Looking back, I have realized that the changes that I made and will continue to make have been remarkably empowering and educational. So much so, that I think it is worth sharing as I believe that these changes should be executed, or at the very least, researched by every woman over 40.


I firmly believe it is never too late to have the life you have always dreamed of, but you can't uncover it without a little housekeeping.


Here are some changes every woman should make by every woman over 40.


  1. Evaluate your relationships. All of them. I am not going to tell you to break up with your man or get a divorce and have a divorced-mom summer and find a younger dude to date. Nor am I suggesting that you should drop all of your friends or abandon your family/children. What I am encouraging is to evaluate the people in your life and how you have all grown over the last several years. We change as people. We should be changing and growing. The core of who we are doesn't change, but our ideals, thoughts, values, and paths will and should evolve. That includes your circle of people. If you are married, and you discover that you and your spouse are not on the same page, find a way to reconnect, get to know the person who has grown up and fall in love all over again. Same with your friends. It is likely that they have grown too. Don't be afraid to admit when a friendship/relationship has ran its course. That is just part of life.

  2. Embrace lower impact strength workouts. In my 20s and 30s, I was a huge fan of HIIT workouts and crossfit type activities. Now, I am drawn to going on walks, strength training with weights or resistance bands, and barre/pilates workouts. I will still run on occasion, and in fact, I plan to sign myself up for another half marathon soon, but the lessening of hard impact on my body has been a game changer for my physical and my mental fitness. I don't want to look like a 25 year old woman. I want to look like a healthy, strong, and fit woman in her 40s who has the energy of a younger woman. I love my body now. This body has birthed two incredible human beings. I think I look better now than I did in my younger years. I am much happier and more confident too.

  3. Start a hobby/project/career of your own if you haven't already. Listen, the majority of the time, especially during the child rearing years, the women are the ones who put their dreams, ambitions and interests on the back burner. Life really is short and the years fly by quickly. My first born heads off to college in a couple of months. That is how fast life moves. So, with that said, it is okay for you to say it is your turn to do what YOU have always dreamed of doing.

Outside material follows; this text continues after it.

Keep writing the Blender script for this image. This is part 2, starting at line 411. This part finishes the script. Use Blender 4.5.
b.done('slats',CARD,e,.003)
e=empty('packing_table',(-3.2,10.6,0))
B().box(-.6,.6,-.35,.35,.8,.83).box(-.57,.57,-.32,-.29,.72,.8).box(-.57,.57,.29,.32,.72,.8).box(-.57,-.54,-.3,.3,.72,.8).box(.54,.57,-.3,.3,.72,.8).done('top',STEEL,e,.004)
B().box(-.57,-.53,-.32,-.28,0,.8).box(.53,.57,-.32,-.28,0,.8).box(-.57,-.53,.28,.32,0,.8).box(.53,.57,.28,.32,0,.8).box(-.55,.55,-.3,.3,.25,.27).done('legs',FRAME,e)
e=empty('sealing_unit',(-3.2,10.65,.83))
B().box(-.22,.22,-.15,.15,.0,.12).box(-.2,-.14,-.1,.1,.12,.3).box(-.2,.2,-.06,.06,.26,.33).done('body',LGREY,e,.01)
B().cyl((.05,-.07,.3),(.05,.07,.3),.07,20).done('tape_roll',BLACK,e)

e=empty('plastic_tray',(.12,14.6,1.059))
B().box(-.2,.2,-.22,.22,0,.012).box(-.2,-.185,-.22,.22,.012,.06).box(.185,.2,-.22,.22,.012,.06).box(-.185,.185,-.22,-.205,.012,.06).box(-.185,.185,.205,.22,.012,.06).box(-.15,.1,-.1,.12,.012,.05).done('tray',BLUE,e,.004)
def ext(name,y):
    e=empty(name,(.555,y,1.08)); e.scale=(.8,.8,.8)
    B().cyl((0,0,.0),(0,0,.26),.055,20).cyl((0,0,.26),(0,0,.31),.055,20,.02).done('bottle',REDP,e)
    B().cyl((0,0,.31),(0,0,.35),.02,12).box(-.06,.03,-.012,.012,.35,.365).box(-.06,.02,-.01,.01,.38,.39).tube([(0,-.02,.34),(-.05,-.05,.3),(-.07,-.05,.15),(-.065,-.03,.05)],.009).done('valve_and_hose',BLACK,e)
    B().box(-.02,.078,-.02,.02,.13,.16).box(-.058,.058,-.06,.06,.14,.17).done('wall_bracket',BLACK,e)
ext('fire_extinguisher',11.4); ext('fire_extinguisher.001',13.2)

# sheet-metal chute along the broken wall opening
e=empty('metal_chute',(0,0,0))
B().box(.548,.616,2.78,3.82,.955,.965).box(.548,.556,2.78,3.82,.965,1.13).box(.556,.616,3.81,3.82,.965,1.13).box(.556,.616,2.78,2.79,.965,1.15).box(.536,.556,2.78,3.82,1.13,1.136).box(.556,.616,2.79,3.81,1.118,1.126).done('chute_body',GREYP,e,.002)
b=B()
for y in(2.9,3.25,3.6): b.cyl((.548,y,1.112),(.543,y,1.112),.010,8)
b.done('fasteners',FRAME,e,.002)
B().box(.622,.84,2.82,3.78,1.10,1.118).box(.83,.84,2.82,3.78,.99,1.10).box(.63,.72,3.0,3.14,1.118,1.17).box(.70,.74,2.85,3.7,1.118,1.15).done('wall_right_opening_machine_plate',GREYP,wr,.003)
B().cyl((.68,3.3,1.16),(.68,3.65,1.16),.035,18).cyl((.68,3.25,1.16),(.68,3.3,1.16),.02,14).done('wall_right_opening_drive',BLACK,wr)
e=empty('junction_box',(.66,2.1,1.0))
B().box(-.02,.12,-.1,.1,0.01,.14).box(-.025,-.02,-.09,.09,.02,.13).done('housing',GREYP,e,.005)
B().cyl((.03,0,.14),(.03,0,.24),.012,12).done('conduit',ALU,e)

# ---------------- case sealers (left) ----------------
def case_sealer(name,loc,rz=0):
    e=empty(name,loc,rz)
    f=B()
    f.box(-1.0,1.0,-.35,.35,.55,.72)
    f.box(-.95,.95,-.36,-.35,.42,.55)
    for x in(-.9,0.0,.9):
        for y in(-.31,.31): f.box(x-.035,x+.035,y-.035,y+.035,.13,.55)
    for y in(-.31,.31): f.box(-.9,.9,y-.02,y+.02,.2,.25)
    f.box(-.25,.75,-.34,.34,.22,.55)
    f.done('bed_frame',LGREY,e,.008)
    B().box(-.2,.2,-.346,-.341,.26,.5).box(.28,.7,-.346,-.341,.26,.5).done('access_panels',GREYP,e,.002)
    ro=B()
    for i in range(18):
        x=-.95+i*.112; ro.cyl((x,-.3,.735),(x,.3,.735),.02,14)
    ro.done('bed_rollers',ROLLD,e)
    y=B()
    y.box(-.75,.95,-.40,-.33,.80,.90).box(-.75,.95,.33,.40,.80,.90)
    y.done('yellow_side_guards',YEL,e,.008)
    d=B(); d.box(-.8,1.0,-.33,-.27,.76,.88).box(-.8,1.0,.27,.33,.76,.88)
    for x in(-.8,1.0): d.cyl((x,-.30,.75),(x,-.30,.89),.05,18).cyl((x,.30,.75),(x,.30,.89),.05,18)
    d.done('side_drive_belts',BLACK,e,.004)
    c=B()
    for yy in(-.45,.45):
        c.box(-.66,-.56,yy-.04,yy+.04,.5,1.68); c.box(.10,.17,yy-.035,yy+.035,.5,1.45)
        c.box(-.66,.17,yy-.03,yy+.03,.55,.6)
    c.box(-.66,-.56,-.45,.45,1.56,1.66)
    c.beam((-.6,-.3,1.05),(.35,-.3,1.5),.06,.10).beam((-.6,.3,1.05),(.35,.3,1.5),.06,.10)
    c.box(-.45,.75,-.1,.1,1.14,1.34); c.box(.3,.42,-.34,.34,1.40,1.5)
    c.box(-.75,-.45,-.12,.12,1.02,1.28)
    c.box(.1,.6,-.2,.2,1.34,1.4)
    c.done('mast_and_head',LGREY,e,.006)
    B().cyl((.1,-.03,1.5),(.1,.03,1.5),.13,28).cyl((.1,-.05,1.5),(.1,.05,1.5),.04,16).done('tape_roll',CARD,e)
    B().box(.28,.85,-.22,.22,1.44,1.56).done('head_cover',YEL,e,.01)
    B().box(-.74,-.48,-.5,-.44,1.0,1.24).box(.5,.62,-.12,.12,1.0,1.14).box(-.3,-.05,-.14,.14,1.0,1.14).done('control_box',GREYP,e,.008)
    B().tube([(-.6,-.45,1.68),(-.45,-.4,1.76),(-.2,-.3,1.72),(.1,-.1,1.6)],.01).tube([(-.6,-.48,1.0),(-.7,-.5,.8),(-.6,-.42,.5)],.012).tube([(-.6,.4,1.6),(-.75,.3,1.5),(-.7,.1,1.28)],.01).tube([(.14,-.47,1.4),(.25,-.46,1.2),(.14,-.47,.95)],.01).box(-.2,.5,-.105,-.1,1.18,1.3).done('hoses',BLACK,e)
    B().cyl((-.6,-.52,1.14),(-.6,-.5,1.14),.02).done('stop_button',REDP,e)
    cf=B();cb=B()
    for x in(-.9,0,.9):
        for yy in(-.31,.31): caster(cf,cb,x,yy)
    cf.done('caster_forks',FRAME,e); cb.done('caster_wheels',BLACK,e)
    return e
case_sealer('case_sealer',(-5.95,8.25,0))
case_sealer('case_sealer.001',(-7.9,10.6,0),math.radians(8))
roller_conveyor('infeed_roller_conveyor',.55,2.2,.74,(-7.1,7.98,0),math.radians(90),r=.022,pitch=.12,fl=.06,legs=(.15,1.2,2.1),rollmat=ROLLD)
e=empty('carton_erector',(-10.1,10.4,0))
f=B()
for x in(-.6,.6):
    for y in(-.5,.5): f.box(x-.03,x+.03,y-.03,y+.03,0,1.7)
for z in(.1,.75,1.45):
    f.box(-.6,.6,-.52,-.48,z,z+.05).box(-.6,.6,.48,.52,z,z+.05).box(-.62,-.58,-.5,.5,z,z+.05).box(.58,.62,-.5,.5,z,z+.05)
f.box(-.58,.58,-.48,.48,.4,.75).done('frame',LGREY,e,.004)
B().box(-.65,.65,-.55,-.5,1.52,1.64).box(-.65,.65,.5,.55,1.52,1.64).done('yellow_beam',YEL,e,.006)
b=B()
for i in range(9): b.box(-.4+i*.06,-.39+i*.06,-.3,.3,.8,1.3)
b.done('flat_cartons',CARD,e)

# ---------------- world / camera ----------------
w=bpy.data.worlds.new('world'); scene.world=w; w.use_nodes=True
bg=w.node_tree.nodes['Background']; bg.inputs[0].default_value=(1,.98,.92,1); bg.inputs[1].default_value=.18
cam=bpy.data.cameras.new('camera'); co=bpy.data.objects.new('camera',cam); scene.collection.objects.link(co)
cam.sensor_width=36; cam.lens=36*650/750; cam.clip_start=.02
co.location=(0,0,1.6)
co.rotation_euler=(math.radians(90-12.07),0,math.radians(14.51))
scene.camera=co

  4. Invest, save, plan for your financial future and for your family. My love works in finance as well and has been the biggest encourager and contributer to this change. He told me he plans on living for a long time, but if Jesus calls him home sooner than we would like, he wants to make sure I am okay. I won't be destitute, but I don't want to have to rely on him to survive the remaining years of my life. So, I started saving. I started researching investments, retirement, plans to protect my children and even my fiance should anything happen to me. Recognizing my own mortality has made me more apt to take action in the things that matter, even if they are difficult to talk about.

  5. Make changes to your wardrobe. My style has certainly evolved over the years. I have always thought of myself as a woman who enjoys wearing classic and well fitted clothes without spending a gazillion dollars. Basically, I like to look like I have money without actually spending that much money on designer fashions. Don't get me wrong. I enjoy a cute mini skirt and tight dress when I am out with my man, and I will even wear a skimpy bikini around him, but when I am out and about with my girlfriends or having dinner or brunch or at my kids activities, I LOVE looking polished. I take great pride in looking fashionable. Fashion is art to me. For you, if your style has evolved, take a trip to your closet and spend a day evaluating what still works, what doesn't, and go shopping. Yes. Shop. Invest in pieces that you know will last a long time. Shop at Nordstrom Rack, Marshalls, H&M, and Target for good deals on pieces. Avoid fast fashion sites like Shein, if possible. Head on Pinterest for styles that fit your vision. Rent the Runway and Fashion Pass are great options as well to be able to rent designer clothes, and it is good for the environment!

  6. Travel More. Solo or with friends. It doesn't matter. Those places you have always wanted to visit? Grab your passport and get on that plane, boat, whatever. When we die, we are not going to say that we wish we would have worked more and made more money. You can always make money. Really, you can. While yes, budgeting and saving for these tips might be necessary, it will be worth it.





There is so much more I could add to this list. Get your checkups regularly. Drink more water and less alcohol. Love the wrinkles that are starting to show up on your face. Embrace the grays that peep through your hair. Less caring about what Gen Z thinks (wait until they become our age....then they will understand). Smile more, not because a man told you to, but because it is an instant mood booster. Wear that bold lip color you have been too timid to try.


Truly, being a woman in her 40s, 50s, and beyond just kicks ass. Embrace it, sister friend. I am rooting you on!